■ **Data lines**
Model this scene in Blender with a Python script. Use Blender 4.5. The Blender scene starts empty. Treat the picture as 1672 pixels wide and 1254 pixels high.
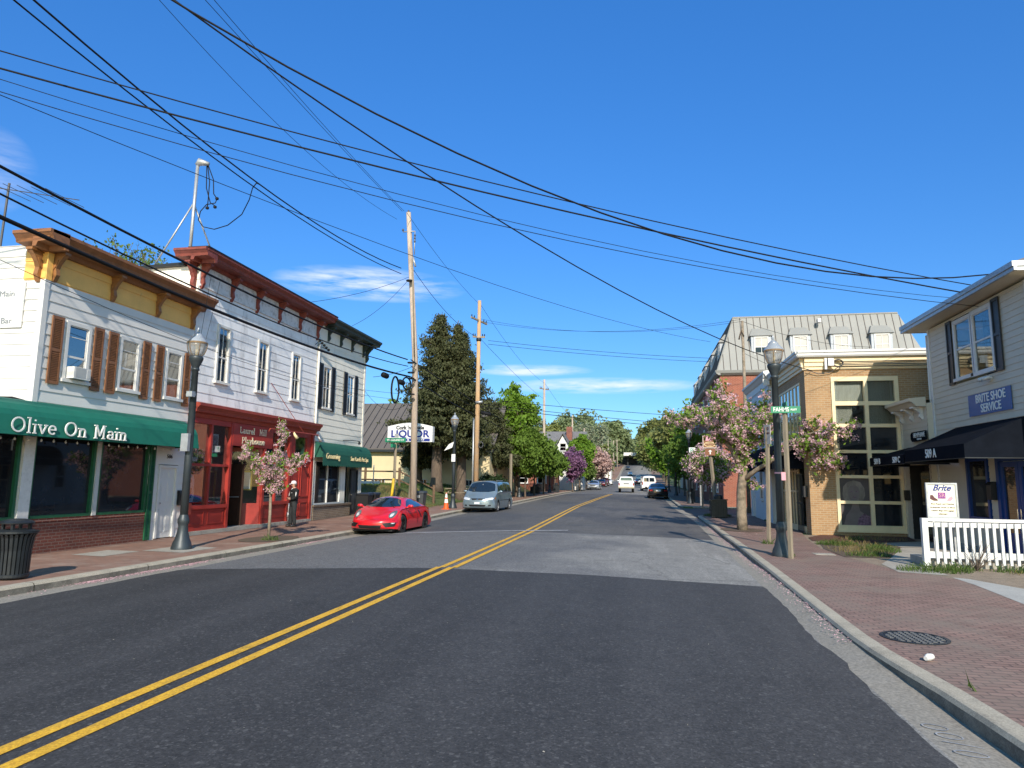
import bpy, math, random
import numpy as np
from mathutils import Vector, Matrix
R=math.radians
sc=bpy.context.scene
# ---------------------------------------------------------------- camera
EYE=1.8
cam=bpy.data.objects.new('camera',bpy.data.cameras.new('camera')); sc.collection.objects.link(cam); sc.camera=cam
cam.data.sensor_width=36; cam.data.lens=36*1110/1672; cam.data.clip_end=5000; cam.data.clip_start=.05
yw,pt,rl=0.183377,0.141812,0.0122
f_=Vector((-math.sin(yw)*math.cos(pt),math.cos(yw)*math.cos(pt),math.sin(pt))); r_=Vector((math.cos(yw),math.sin(yw),0)); u_=r_.cross(f_)
r2=r_*math.cos(rl)+u_*math.sin(rl); u2=-r_*math.sin(rl)+u_*math.cos(rl)
cam.matrix_world=Matrix(((r2.x,u2.x,-f_.x,0),(r2.y,u2.y,-f_.y,0),(r2.z,u2.z,-f_.z,EYE),(0,0,0,1)))
# ---------------------------------------------------------------- sky, sun, exposure
SUN_EL,SUN_AZ=32,165          # azimuth clockwise from +Y (the street), so the sun is behind and to the right
w=bpy.data.worlds.new('World'); sc.world=w; w.use_nodes=True
wn=w.node_tree.nodes; wl=w.node_tree.links; bg=wn['Background']
sky=wn.new('ShaderNodeTexSky'); sky.sky_type='NISHITA'; sky.sun_disc=False
sky.sun_elevation=R(SUN_EL); sky.sun_rotation=R(SUN_AZ); sky.air_density=1.0; sky.dust_density=.0; sky.ozone_density=2.0; sky.altitude=0
def wnode(t,**k):
    n=wn.new(t)
    for a,b in k.items(): setattr(n,a,b)
    return n
tc=wnode('ShaderNodeTexCoord')
def cloud(az,el,wa,we,scale,seed,strength):
    # a wisp of high cloud around one sky direction, broken up by noise
    d=Vector((math.sin(R(az))*math.cos(R(el)),math.cos(R(az))*math.cos(R(el)),math.sin(R(el))))
    side=Vector((math.cos(R(az)),-math.sin(R(az)),0)); up=side.cross(d).normalized()
    def dot(v):
        n=wnode('ShaderNodeVectorMath',operation='DOT_PRODUCT'); wl.new(tc.outputs['Generated'],n.inputs[0]); n.inputs[1].default_value=v; return n.outputs['Value']
    def mth(op,a,b=0.0):
        n=wnode('ShaderNodeMath',operation=op)
        for i,v in enumerate((a,b)):
            if isinstance(v,(int,float)): n.inputs[i].default_value=v
            else: wl.new(v,n.inputs[i])
        return n.outputs[0]
    a=mth('DIVIDE',dot(side),math.sin(R(wa))); b=mth('DIVIDE',dot(up),math.sin(R(we)))
    r2_=mth('ADD',mth('MULTIPLY',a,a),mth('MULTIPLY',b,b))
    m=mth('MAXIMUM',mth('SUBTRACT',1.0,r2_),0.0)
    m=mth('MULTIPLY',m,mth('GREATER_THAN',dot(d),0.0))
    mp=wnode('ShaderNodeMapping'); mp.inputs['Scale'].default_value=(1,1,7); mp.inputs['Location'].default_value=(seed,seed*.7,0); wl.new(tc.outputs['Generated'],mp.inputs['Vector'])
    nz=wnode('ShaderNodeTexNoise'); nz.inputs['Scale'].default_value=scale; nz.inputs['Detail'].default_value=6; nz.inputs['Roughness'].default_value=.6; wl.new(mp.outputs[0],nz.inputs['Vector'])
    v=mth('MAXIMUM',mth('SUBTRACT',nz.outputs['Fac'],.36),0.0)
    return mth('MINIMUM',mth('MULTIPLY',mth('MULTIPLY',v,m),strength),.8)
prev=sky.outputs['Color']
hsv=wnode('ShaderNodeHueSaturation'); hsv.inputs['Saturation'].default_value=1.3; hsv.inputs['Value'].default_value=1.25; wl.new(prev,hsv.inputs['Color']); prev=hsv.outputs['Color']
# clear dry air: the sky stays a deep blue down to the skyline
_s=wnode('ShaderNodeSeparateXYZ'); wl.new(tc.outputs['Generated'],_s.inputs[0]); _r=wnode('ShaderNodeValToRGB'); wl.new(_s.outputs[2],_r.inputs['Fac']); _e=_r.color_ramp.elements
for _p,_c in ((0.0,(.26,.40,.56)),(.12,(.27,.42,.58)),(.28,(.46,.66,.86)),(.42,(.66,.84,1.0)),(.62,(.66,.86,1.08))):
    q=_e[0] if _p==0 else (_e[1] if _p==.62 else _e.new(_p)); q.position=_p; q.color=(*_c,1)
_m=wnode('ShaderNodeMixRGB',blend_type='MULTIPLY'); _m.inputs['Fac'].default_value=1; wl.new(prev,_m.inputs['Color1']); # paler toward the sun, which stands behind the camera
_d=wnode('ShaderNodeVectorMath',operation='DOT_PRODUCT'); wl.new(tc.outputs['Generated'],_d.inputs[0]); _d.inputs[1].default_value=(math.sin(R(SUN_AZ))*math.cos(R(SUN_EL)),math.cos(R(SUN_AZ))*math.cos(R(SUN_EL)),math.sin(R(SUN_EL)))
_q=wnode('ShaderNodeValToRGB'); wl.new(_d.outputs['Value'],_q.inputs['Fac']); _q.color_ramp.elements[0].position=.20; _q.color_ramp.elements[0].color=(0,0,0,1); _q.color_ramp.elements[1].position=.95; _q.color_ramp.elements[1].color=(1,1,1,1)
_x=wnode('ShaderNodeMixRGB'); wl.new(_q.outputs['Color'],_x.inputs['Fac']); wl.new(_r.outputs['Color'],_x.inputs['Color1']); _x.inputs['Color2'].default_value=(2.0,1.5,1.02,1)
wl.new(_x.outputs['Color'],_m.inputs['Color2']); prev=_m.outputs['Color']
for args in ((-22.8,16.0,8,1.5,13,1.3,3.0),(-3.0,8.0,8.5,.75,7,4.1,4.2),(-9.0,9.3,5.5,.55,8,2.2,3.6),(-50,20,3,3,9,6.6,1.2)):
    mx=wnode('ShaderNodeMixRGB'); wl.new(cloud(*args),mx.inputs['Fac']); wl.new(prev,mx.inputs['Color1']); mx.inputs['Color2'].default_value=(5.6,6.0,6.9,1); prev=mx.outputs['Color']
wl.new(prev,bg.inputs['Color']); bg.inputs['Strength'].default_value=.15
sun=bpy.data.objects.new('sun',bpy.data.lights.new('sun','SUN')); sc.collection.objects.link(sun)
sun.data.energy=5.0; sun.data.angle=R(.55); sun.data.color=(1,.90,.77)
sd=Vector((math.sin(R(SUN_AZ))*math.cos(R(SUN_EL)),math.cos(R(SUN_AZ))*math.cos(R(SUN_EL)),math.sin(R(SUN_EL))))
sun.rotation_euler=sd.to_track_quat('Z','Y').to_euler(); sun.location=(20,-40,60)
sc.view_settings.view_transform='Standard'; sc.view_settings.look='None'; sc.view_settings.exposure=0.25; sc.view_settings.gamma=1
sc.render.engine='CYCLES'; sc.cycles.max_bounces=6; sc.cycles.transparent_max_bounces=12; sc.cycles.caustics_reflective=False; sc.cycles.caustics_refractive=False
# ---------------------------------------------------------------- materials
MATS={}
def newmat(name):
    m=bpy.data.materials.new(name); m.use_nodes=True; MATS[name]=m
    nt=m.node_tree; b=nt.nodes['Principled BSDF']; return m,nt,b
def ramp(nt,src,stops):
    r=nt.nodes.new('ShaderNodeValToRGB'); nt.links.new(src,r.inputs['Fac']); e=r.color_ramp.elements
    while len(e)<len(stops): e.new(.5)
    for i,(p,c) in enumerate(stops): e[i].position=p; e[i].color=(*c,1)
    return r.outputs['Color']
def mix(nt,f,a,b,mode='MIX'):
    n=nt.nodes.new('ShaderNodeMixRGB'); n.blend_type=mode
    for i,v in ((0,f),(1,a),(2,b)):
        if isinstance(v,(int,float)): n.inputs[i].default_value=v
        elif isinstance(v,tuple): n.inputs[i].default_value=(*v,1)
        else: nt.links.new(v,n.inputs[i])
    return n.outputs['Color']
def noise(nt,scale,detail=5,rough=.6,stretch=None,co=None):
    n=nt.nodes.new('ShaderNodeTexNoise'); n.inputs['Scale'].default_value=scale; n.inputs['Detail'].default_value=detail; n.inputs['Roughness'].default_value=rough
    c=co or coord(nt)
    if stretch:
        mp=nt.nodes.new('ShaderNodeMapping'); mp.inputs['Scale'].default_value=stretch; nt.links.new(c,mp.inputs['Vector']); c=mp.outputs[0]
    nt.links.new(c,n.inputs['Vector']); return n.outputs['Fac']
def coord(nt):
    for n in nt.nodes:
        if n.type=='TEX_COORD': return n.outputs['Object']
    return nt.nodes.new('ShaderNodeTexCoord').outputs['Object']
def bump(nt,b,h,strength=.3,dist=.01):
    n=nt.nodes.new('ShaderNodeBump'); n.inputs['Strength'].default_value=strength; n.inputs['Distance'].default_value=dist
    nt.links.new(h,n.inputs['Height']); nt.links.new(n.outputs[0],b.inputs['Normal'])
def mul(c,k): return tuple(min(1,x*k) for x in c)
def plain(name,c,rough=.7,metal=0,spec=.5,var=.18,scale=6,dirt=None,stretch=None,bmp=None,coat=0,emit=None,fine=0):
    m,nt,b=newmat(name)
    col=ramp(nt,noise(nt,scale,6,.65,stretch),[(.3,mul(c,1-var)),(.7,mul(c,1+var))])
    if dirt: col=mix(nt,ramp(nt,noise(nt,dirt[1],8,.7,dirt[3] if len(dirt)>3 else None),[(dirt[2],(0,0,0)),(min(1,dirt[2]+.22),(1,1,1))]),col,dirt[0])
    if fine: col=mix(nt,fine,col,ramp(nt,noise(nt,scale*25,3,.7),[(.35,mul(c,.3)),(.65,mul(c,1.7))]))
    nt.links.new(col,b.inputs['Base Color'])
    b.inputs['Roughness'].default_value=rough; b.inputs['Metallic'].default_value=metal; b.inputs['Specular IOR Level'].default_value=spec; b.inputs['Coat Weight'].default_value=coat; b.inputs['Coat Roughness'].default_value=.04
    if bmp: bump(nt,b,noise(nt,bmp[0],6,.6,stretch),bmp[1],bmp[2] if len(bmp)>2 else .01)
    if emit: b.inputs['Emission Color'].default_value=(*emit[0],1); b.inputs['Emission Strength'].default_value=emit[1]
    return m
def brick(name,c1,c2,mortar,bw=.21,bh=.075,ground=False,var=.5,dirt=None,ms=.012,rough=.85,angle=0):
    m,nt,b=newmat(name); co=coord(nt)
    if not ground:
        s=nt.nodes.new('ShaderNodeSeparateXYZ'); nt.links.new(co,s.inputs[0]); a=nt.nodes.new('ShaderNodeMath'); nt.links.new(s.outputs[0],a.inputs[0]); nt.links.new(s.outputs[1],a.inputs[1])
        cb=nt.nodes.new('ShaderNodeCombineXYZ'); nt.links.new(a.outputs[0],cb.inputs[0]); nt.links.new(s.outputs[2],cb.inputs[1]); v=cb.outputs[0]
    else:
        mp=nt.nodes.new('ShaderNodeMapping'); mp.inputs['Rotation'].default_value=(0,0,angle); nt.links.new(co,mp.inputs['Vector']); v=mp.outputs[0]
    t=nt.nodes.new('ShaderNodeTexBrick'); nt.links.new(v,t.inputs['Vector']); t.inputs['Scale'].default_value=1; t.inputs['Brick Width'].default_value=bw; t.inputs['Row Height'].default_value=bh
    t.inputs['Mortar Size'].default_value=ms; t.inputs['Mortar Smooth'].default_value=.3; t.inputs['Bias'].default_value=0
    for k,c in (('Color1',c1),('Color2',c2),('Mortar',mortar)): t.inputs[k].default_value=(*c,1)
    col=mix(nt,var,t.outputs['Color'],ramp(nt,noise(nt,1.3,7,.7),[(.3,(.35,.35,.35)),(.5,(.8,.8,.8)),(.72,(1.0,1.0,1.0))]),'MULTIPLY')
    if dirt: col=mix(nt,ramp(nt,noise(nt,dirt[1],8,.7),[(dirt[2],(0,0,0)),(dirt[2]+.25,(1,1,1))]),col,dirt[0])
    nt.links.new(col,b.inputs['Base Color']); b.inputs['Roughness'].default_value=rough
    inv=nt.nodes.new('ShaderNodeMath'); inv.operation='SUBTRACT'; inv.inputs[0].default_value=1; nt.links.new(t.outputs['Fac'],inv.inputs[1]); bump(nt,b,inv.outputs[0],.5,.006)
    return m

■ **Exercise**
Filter the data, keeping only the lines that contain "scene".

■ **Response for this exercise**
Model this scene in Blender with a Python script. Use Blender 4.5. The Blender scene starts empty. Treat the picture as 1672 pixels wide and 1254 pixels high.
sc=bpy.context.scene